Entre tanto, los surgidos partidos conservadores del viejo orden –Fuerza Popular, Avanza País y Renovación Popular más sus aliados oportunistas, incluidos Perú Libre y el Bloque Magisterial– toman las decisiones necesarias para que nada cambie. Y para destruir todo lo que pueda haber cambiado. Todo esto transcurre en un escenario de corrupción desatada que parece haberse extendido en amplios sectores de la sociedad.

Esto último acaso explique que no se cuente con movimientos contestatarios, salvo hipos de insubordinación como el siempre citado ejemplo de la movilización contra la ley Pulpín o el de las protestas contra Boluarte de diciembre-enero últimos, sofocadas al precio de medio centenar de muertos de los que nadie parece ser responsable. El paisaje resultante es de malestar, por supuesto, pero lo es más de desesperanza: de los boluartes, los otárolas y los congresistas mochasueldos nada puede esperarse.

¿Es de extrañarse que, según la información disponible, sea creciente el número de peruanos que salen del país sin que se registre su reingreso? Las razones de esos emigrantes sin retorno han sido apenas exploradas en sectores medios y altos, pero no se cuenta con información suficiente para el conjunto de los peruanos que se han ido.
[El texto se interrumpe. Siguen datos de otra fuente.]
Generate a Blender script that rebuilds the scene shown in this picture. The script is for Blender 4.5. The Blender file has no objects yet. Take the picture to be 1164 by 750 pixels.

Unos lo hicieron en busca de trabajo, otros pretextaron estudios en el extranjero para quedarse en el país al que llegaron, y fueron muchos quienes simplemente se echaron a la búsqueda de un mejor lugar donde vivir y criar a sus hijos. De diferentes maneras, a todos ellos el país los expulsó, convencidos en su momento de que en el Perú el cambio no era posible.